[Information supplied]:
####

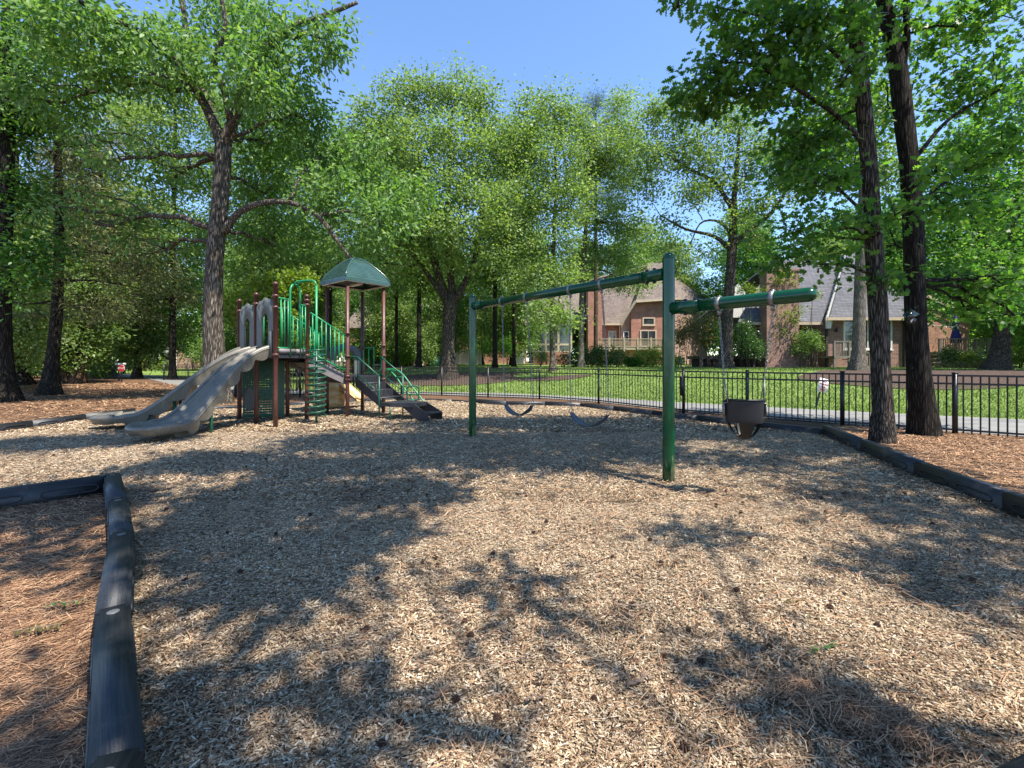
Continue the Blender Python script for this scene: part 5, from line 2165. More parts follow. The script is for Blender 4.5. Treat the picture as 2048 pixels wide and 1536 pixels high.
gC = hz(-14, 56) - .1
plain_house(-13.6, 56, 13, 10, gC, 5.4, 9.4, 'orange_brick', 'brown_shingle', 'orange brick house half hidden by trees left of the big middle trunk',
            wins=((-4.2, 1.1, 3.2, 4.6, 1, 2), (-1, 1.1, 3.2, 4.6, 1, 2), (2.4, 1.1, 3.2, 4.6, 1, 2), (-3.6, 1.2, .8, 2.4, 1, 2), (1.4, 1.2, .8, 2.4, 1, 2)))
plain_house(-2.6, 62, 9, 9, hz(-2, 62) - .1, 4.6, 8.6, 'red_brick', 'brown_shingle', 'brick house glimpsed through the trees right of the big middle trunk',
            wins=((-2.2, 1.1, 2.6, 4.0, 1, 2), (1.6, 1.1, 2.6, 4.0, 1, 2)))
gH = hz(-55, 72)
zd = 72.0
hd = plain_house(hx(330, zd), zd, 9.6, 9, gH - .1, 3.1, 5.9, 'pale_and_lit_brick', 'brown_shingle', 'low brick house with a white gabled front and three windows far behind the slides',
                 chim=(-5.3, 1.2, 5.9), gable_front=True)
m = MB(hd.location)
wx0, wx1 = hx(300, zd - .5), hx(351, zd - .5)
m.prism([(wx0, zd - .35, gH + .5), (wx1, zd - .35, gH + .5), (wx1, zd - .35, gH + 3.6), ((wx0 + wx1) / 2, zd - .35, gH + 5.0), (wx0, zd - .35, gH + 3.6)], (0, .3, 0))
m.build('gable_front', 'white_paint', hd)
for px in (308, 321, 335):
    window_unit(hd, Vector((hx(px, zd - .5), zd - .55, 0)), XX, 0.78, CH + (HY - 720) / F * zd, CH + (HY - 705) / F * zd, FY, cols=1, rows=2, fw=.08)
m = MB(hd.location)
m.bar((wx0 - .6, zd - .6, gH + 3.3), ((wx0 + wx1) / 2, zd - .6, gH + 5.15), 0.1, 0.25)
m.bar((wx1 + .6, zd - .6, gH + 3.3), ((wx0 + wx1) / 2, zd - .6, gH + 5.15), 0.1, 0.25)
m.build('gable_trim', 'dark_stain', hd)

# white board fences in the far gardens
for (a, b, py0, py1, z, lab) in ((903, 962, 699, 724, 44, 'white board fence panels right behind the big middle trunk'), (1029, 1048, 700, 723, 45, 'short white board fence panel left of the screened porch')):
    o = thing('board_fence', P(a, py1, z).to_tuple(), lab, 'fence')
    m = MB(o.location)
    n = int((b - a) / 3)
    for k in range(n):
        px = lerp(a, b, (k + .5) / n)
        m.box(P(px, (py0 + py1) / 2, z) - UP * .1, (3 / F * z * .93, 0.03, (py1 - py0) / F * z + .2))
    m.build('boards', 'white_paint', o)
    m = MB(o.location)
    for px in (a, (a + b) / 2, b):
        m.box(P(px, (py0 + py1) / 2, z + .05) - UP * .1, (0.12, 0.12, (py1 - py0) / F * z + .35))
    m.build('fence_post', 'white_paint', o)

# utility boxes
for (px, py, z, w, h, mt, lab) in ((868, 729, 38, 0.95, 0.8, 'utility_green', 'low grey green utility cabinet in front of the hedge near the big middle trunk'), (1361, 719, 46, 0.7, 0.75, 'utility_green', 'small green utility box by the sunlit brick wall')):
    c = P(px, py, z)
    g = hz(c.x, c.y)
    o = thing('utility_box', (c.x, c.y, g), lab, 'utility box')
    m = MB(o.location)
    m.box((c.x, c.y, g + h / 2 - .05), (w, w * .8, h + .1), bev=0.03)
    m.build('cabinet', mt, o)
    m = MB(o.location)
    m.box((c.x, c.y - .01, g + h + .02), (w + .08, w * .8 + .08, 0.05), bev=0.015)
    m.build('lid', mt, o)

# ------------------------------------------------------------------ signs


def text_mesh(s, size, name, mat, parent, loc, rot, ext=0.002):
    cu = bpy.data.curves.new(name, 'FONT')
    cu.body = s
    cu.size = size
    cu.align_x = 'CENTER'
    cu.align_y = 'CENTER'
    cu.extrude = ext
    cu.offset = size * 0.02
    o = bpy.data.objects.new(name, cu)
    COL.objects.link(o)
    bpy.context.view_layer.update()
    me = bpy.data.meshes.new_from_object(o.evaluated_get(bpy.context.evaluated_depsgraph_get()))
    bpy.data.objects.remove(o)
    ob = orphan(me, name, mat, parent)
    ob.location = loc
    ob.rotation_euler = rot
    return ob


zs = 29.5
sp = P(243.5, 760, zs)
st = thing('stop_sign', (sp.x, sp.y, 0.0), 'small red octagonal stop sign on a thin post at the edge of the far lawn', 'sign')
m = MB(st.location)
m.bar((sp.x, sp.y, -.1), (sp.x, sp.y, 1.05), 0.05, 0.03)
m.build('post', 'black_metal', st)
ccz = CH + (HY - 736.5) / F * zs
for nm, mt, r_, dy in (('sign_border', 'sign_white', 0.245, 0.0), ('sign_face', 'sign_red', 0.222, -0.012)):
    m = MB(st.location)
    m.prism([(sp.x + r_ * math.cos(PI / 8 + k * PI / 4), sp.y - .03 + dy, ccz + r_ * math.sin(PI / 8 + k * PI / 4)) for k in range(8)], (0, .01, 0))
    m.build(nm, mt, st)
text_mesh('STOP', 0.17, 'lettering', 'sign_white', st, (0, -.052, ccz - st.location.z), (PI / 2, 0, 0))
# pale street plate behind it
mp = P(241, 727, 31)
mb_ = thing('post_box', (mp.x, mp.y, 0.0), 'pale box on a dark post directly behind the stop sign', 'mailbox')
m = MB(mb_.location)
m.bar((mp.x - .12, mp.y, -.1), (mp.x - .12, mp.y, 1.05), 0.06)
m.build('post', 'black_metal', mb_)
m = MB(mb_.location)
m.box((mp.x, mp.y, 1.14), (0.44, 0.5, 0.18), bev=0.04)
m.build('box', 'white_paint', mb_)
# tilted parking sign
zp = 12.9
pp = P(1631, 817, zp)
gg = hz(pp.x, pp.y)
ps = thing('parking_sign', (pp.x, pp.y, gg), 'tilted white and red parking sign leaning on its post in the grass', 'sign')
tilt = math.radians(-15)
Rt = Matrix.Rotation(-tilt, 3, 'Y')
base_p = Vector((pp.x, pp.y, gg))
upt = Rt @ UP
rt = Rt @ Vector((1, 0, 0))
m = MB(base_p)
m.bar(base_p - upt * .1, base_p + upt * 0.88, 0.045, 0.03)
m.build('post', 'black_metal', ps)
sc_ = base_p + upt * 0.68 + Vector((0.03, -.03, 0))
m = MB(base_p)
m.box(sc_, (0.30, 0.008, 0.40), M=Matrix((rt, Vector((0, 1, 0)), upt)).transposed(), bev=0.003)
m.build('sign_plate', 'sign_white', ps)
for i, (tx, sz) in enumerate((('NO', .085), ('PARKING', .062), ('THIS', .06), ('SIDE', .075))):
    q = sc_ + upt * (0.125 - i * .083) - base_p + Vector((0, -.008, 0))
    text_mesh(tx, sz, 'lettering', 'sign_ink', ps, q, (PI / 2, -tilt, 0))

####

[Written task]:
Please transcribe the material above exactly as written. Leave the pictures out.

[Solution for this task]:
Continue the Blender Python script for this scene: part 5, from line 2165. More parts follow. The script is for Blender 4.5. Treat the picture as 2048 pixels wide and 1536 pixels high.
gC = hz(-14, 56) - .1
plain_house(-13.6, 56, 13, 10, gC, 5.4, 9.4, 'orange_brick', 'brown_shingle', 'orange brick house half hidden by trees left of the big middle trunk',
            wins=((-4.2, 1.1, 3.2, 4.6, 1, 2), (-1, 1.1, 3.2, 4.6, 1, 2), (2.4, 1.1, 3.2, 4.6, 1, 2), (-3.6, 1.2, .8, 2.4, 1, 2), (1.4, 1.2, .8, 2.4, 1, 2)))
plain_house(-2.6, 62, 9, 9, hz(-2, 62) - .1, 4.6, 8.6, 'red_brick', 'brown_shingle', 'brick house glimpsed through the trees right of the big middle trunk',
            wins=((-2.2, 1.1, 2.6, 4.0, 1, 2), (1.6, 1.1, 2.6, 4.0, 1, 2)))
gH = hz(-55, 72)
zd = 72.0
hd = plain_house(hx(330, zd), zd, 9.6, 9, gH - .1, 3.1, 5.9, 'pale_and_lit_brick', 'brown_shingle', 'low brick house with a white gabled front and three windows far behind the slides',
                 chim=(-5.3, 1.2, 5.9), gable_front=True)
m = MB(hd.location)
wx0, wx1 = hx(300, zd - .5), hx(351, zd - .5)
m.prism([(wx0, zd - .35, gH + .5), (wx1, zd - .35, gH + .5), (wx1, zd - .35, gH + 3.6), ((wx0 + wx1) / 2, zd - .35, gH + 5.0), (wx0, zd - .35, gH + 3.6)], (0, .3, 0))
m.build('gable_front', 'white_paint', hd)
for px in (308, 321, 335):
    window_unit(hd, Vector((hx(px, zd - .5), zd - .55, 0)), XX, 0.78, CH + (HY - 720) / F * zd, CH + (HY - 705) / F * zd, FY, cols=1, rows=2, fw=.08)
m = MB(hd.location)
m.bar((wx0 - .6, zd - .6, gH + 3.3), ((wx0 + wx1) / 2, zd - .6, gH + 5.15), 0.1, 0.25)
m.bar((wx1 + .6, zd - .6, gH + 3.3), ((wx0 + wx1) / 2, zd - .6, gH + 5.15), 0.1, 0.25)
m.build('gable_trim', 'dark_stain', hd)

# white board fences in the far gardens
for (a, b, py0, py1, z, lab) in ((903, 962, 699, 724, 44, 'white board fence panels right behind the big middle trunk'), (1029, 1048, 700, 723, 45, 'short white board fence panel left of the screened porch')):
    o = thing('board_fence', P(a, py1, z).to_tuple(), lab, 'fence')
    m = MB(o.location)
    n = int((b - a) / 3)
    for k in range(n):
        px = lerp(a, b, (k + .5) / n)
        m.box(P(px, (py0 + py1) / 2, z) - UP * .1, (3 / F * z * .93, 0.03, (py1 - py0) / F * z + .2))
    m.build('boards', 'white_paint', o)
    m = MB(o.location)
    for px in (a, (a + b) / 2, b):
        m.box(P(px, (py0 + py1) / 2, z + .05) - UP * .1, (0.12, 0.12, (py1 - py0) / F * z + .35))
    m.build('fence_post', 'white_paint', o)

# utility boxes
for (px, py, z, w, h, mt, lab) in ((868, 729, 38, 0.95, 0.8, 'utility_green', 'low grey green utility cabinet in front of the hedge near the big middle trunk'), (1361, 719, 46, 0.7, 0.75, 'utility_green', 'small green utility box by the sunlit brick wall')):
    c = P(px, py, z)
    g = hz(c.x, c.y)
    o = thing('utility_box', (c.x, c.y, g), lab, 'utility box')
    m = MB(o.location)
    m.box((c.x, c.y, g + h / 2 - .05), (w, w * .8, h + .1), bev=0.03)
    m.build('cabinet', mt, o)
    m = MB(o.location)
    m.box((c.x, c.y - .01, g + h + .02), (w + .08, w * .8 + .08, 0.05), bev=0.015)
    m.build('lid', mt, o)

# ------------------------------------------------------------------ signs


def text_mesh(s, size, name, mat, parent, loc, rot, ext=0.002):
    cu = bpy.data.curves.new(name, 'FONT')
    cu.body = s
    cu.size = size
    cu.align_x = 'CENTER'
    cu.align_y = 'CENTER'
    cu.extrude = ext
    cu.offset = size * 0.02
    o = bpy.data.objects.new(name, cu)
    COL.objects.link(o)
    bpy.context.view_layer.update()
    me = bpy.data.meshes.new_from_object(o.evaluated_get(bpy.context.evaluated_depsgraph_get()))
    bpy.data.objects.remove(o)
    ob = orphan(me, name, mat, parent)
    ob.location = loc
    ob.rotation_euler = rot
    return ob


zs = 29.5
sp = P(243.5, 760, zs)
st = thing('stop_sign', (sp.x, sp.y, 0.0), 'small red octagonal stop sign on a thin post at the edge of the far lawn', 'sign')
m = MB(st.location)
m.bar((sp.x, sp.y, -.1), (sp.x, sp.y, 1.05), 0.05, 0.03)
m.build('post', 'black_metal', st)
ccz = CH + (HY - 736.5) / F * zs
for nm, mt, r_, dy in (('sign_border', 'sign_white', 0.245, 0.0), ('sign_face', 'sign_red', 0.222, -0.012)):
    m = MB(st.location)
    m.prism([(sp.x + r_ * math.cos(PI / 8 + k * PI / 4), sp.y - .03 + dy, ccz + r_ * math.sin(PI / 8 + k * PI / 4)) for k in range(8)], (0, .01, 0))
    m.build(nm, mt, st)
text_mesh('STOP', 0.17, 'lettering', 'sign_white', st, (0, -.052, ccz - st.location.z), (PI / 2, 0, 0))
# pale street plate behind it
mp = P(241, 727, 31)
mb_ = thing('post_box', (mp.x, mp.y, 0.0), 'pale box on a dark post directly behind the stop sign', 'mailbox')
m = MB(mb_.location)
m.bar((mp.x - .12, mp.y, -.1), (mp.x - .12, mp.y, 1.05), 0.06)
m.build('post', 'black_metal', mb_)
m = MB(mb_.location)
m.box((mp.x, mp.y, 1.14), (0.44, 0.5, 0.18), bev=0.04)
m.build('box', 'white_paint', mb_)
# tilted parking sign
zp = 12.9
pp = P(1631, 817, zp)
gg = hz(pp.x, pp.y)
ps = thing('parking_sign', (pp.x, pp.y, gg), 'tilted white and red parking sign leaning on its post in the grass', 'sign')
tilt = math.radians(-15)
Rt = Matrix.Rotation(-tilt, 3, 'Y')
base_p = Vector((pp.x, pp.y, gg))
upt = Rt @ UP
rt = Rt @ Vector((1, 0, 0))
m = MB(base_p)
m.bar(base_p - upt * .1, base_p + upt * 0.88, 0.045, 0.03)
m.build('post', 'black_metal', ps)
sc_ = base_p + upt * 0.68 + Vector((0.03, -.03, 0))
m = MB(base_p)
m.box(sc_, (0.30, 0.008, 0.40), M=Matrix((rt, Vector((0, 1, 0)), upt)).transposed(), bev=0.003)
m.build('sign_plate', 'sign_white', ps)
for i, (tx, sz) in enumerate((('NO', .085), ('PARKING', .062), ('THIS', .06), ('SIDE', .075))):
    q = sc_ + upt * (0.125 - i * .083) - base_p + Vector((0, -.008, 0))
    text_mesh(tx, sz, 'lettering', 'sign_ink', ps, q, (PI / 2, -tilt, 0))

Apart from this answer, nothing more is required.